L'article L. 228  nouveau du livre des procédures fiscales

Sous peine d'irrecevabilité, les plaintes tendant à l'application de sanctions pénales en matière d'impôts directs, de taxe sur la valeur ajoutée et autres taxes sur le chiffre d'affaires, de droits d'enregistrement, de taxe de publicité foncière et de droits de timbre sont déposées par l'administration sur avis conforme de la commission des infractions fiscales.

La commission examine les affaires qui lui sont soumises par le ministre chargé du budget

Le contribuable est avisé de la saisine de la commission qui l'invite à lui communiquer, dans un délai de trente jours, les informations qu'il jugerait nécessaires.

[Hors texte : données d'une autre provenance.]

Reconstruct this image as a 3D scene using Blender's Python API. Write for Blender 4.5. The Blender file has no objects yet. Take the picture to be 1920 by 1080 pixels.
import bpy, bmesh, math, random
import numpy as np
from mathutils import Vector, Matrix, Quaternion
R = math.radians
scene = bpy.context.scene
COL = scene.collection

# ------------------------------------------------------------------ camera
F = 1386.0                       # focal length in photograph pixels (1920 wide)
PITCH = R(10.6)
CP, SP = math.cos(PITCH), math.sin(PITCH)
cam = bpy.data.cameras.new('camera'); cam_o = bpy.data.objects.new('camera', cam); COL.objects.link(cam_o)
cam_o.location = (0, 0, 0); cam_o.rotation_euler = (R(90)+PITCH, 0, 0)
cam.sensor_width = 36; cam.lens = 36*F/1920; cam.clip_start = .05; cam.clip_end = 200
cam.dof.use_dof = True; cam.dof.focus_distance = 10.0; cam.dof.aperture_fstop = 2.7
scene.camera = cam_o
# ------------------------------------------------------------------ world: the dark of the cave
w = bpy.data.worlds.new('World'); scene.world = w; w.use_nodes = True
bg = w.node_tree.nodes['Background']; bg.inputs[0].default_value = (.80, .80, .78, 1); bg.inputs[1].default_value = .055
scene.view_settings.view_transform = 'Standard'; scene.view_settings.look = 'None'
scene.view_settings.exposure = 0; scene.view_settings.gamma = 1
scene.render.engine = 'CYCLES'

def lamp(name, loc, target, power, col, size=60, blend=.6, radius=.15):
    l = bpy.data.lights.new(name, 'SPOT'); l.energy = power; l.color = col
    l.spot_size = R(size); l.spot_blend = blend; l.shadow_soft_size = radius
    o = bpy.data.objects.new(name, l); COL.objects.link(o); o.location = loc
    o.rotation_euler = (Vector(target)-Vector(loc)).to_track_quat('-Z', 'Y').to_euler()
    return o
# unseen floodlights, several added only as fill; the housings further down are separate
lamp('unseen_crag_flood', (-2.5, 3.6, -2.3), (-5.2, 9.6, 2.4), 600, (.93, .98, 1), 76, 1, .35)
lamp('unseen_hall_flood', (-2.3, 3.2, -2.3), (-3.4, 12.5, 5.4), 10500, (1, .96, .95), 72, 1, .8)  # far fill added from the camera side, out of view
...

Paragraphe ajouté par l’article 23 de la de finances rectificative pour 2009

 « Toutefois, la commission examine l'affaire sans que le contribuable soit avisé de la saisine ni informé de son avis lorsque le ministre chargé du budget fait valoir qu'existent des présomptions caractérisées qu'une infraction fiscale pour laquelle existe un risque de dépérissement des preuves résulte :

 « 1° Soit de l'utilisation, aux fins de se soustraire à l'impôt, de comptes ou de contrats souscrits auprès d'organismes établis dans un Etat ou territoire qui n'a pas conclu avec la France de convention d'assistance administrative en vue de lutter contre la fraude ou l'évasion fiscale entrée en vigueur au moment des faits et dont la mise en œuvre permet l'accès effectif à tout renseignement, y compris bancaire, nécessaire à l'application de la législation fiscale française ;
« 2° Soit de l'interposition, dans un Etat ou territoire mentionné au 1°, de personnes physiques ou morales ou de tout organisme, fiducie ou institution comparable ;
« 3° Soit de l'usage d'une fausse identité ou de faux documents au sens de l'
article 441-1 du code pénal, ou de toute autre falsification.

Le ministre est lié par les avis de la commission.

Un décret en Conseil d'Etat fixe les conditions de fonctionnement de la commission.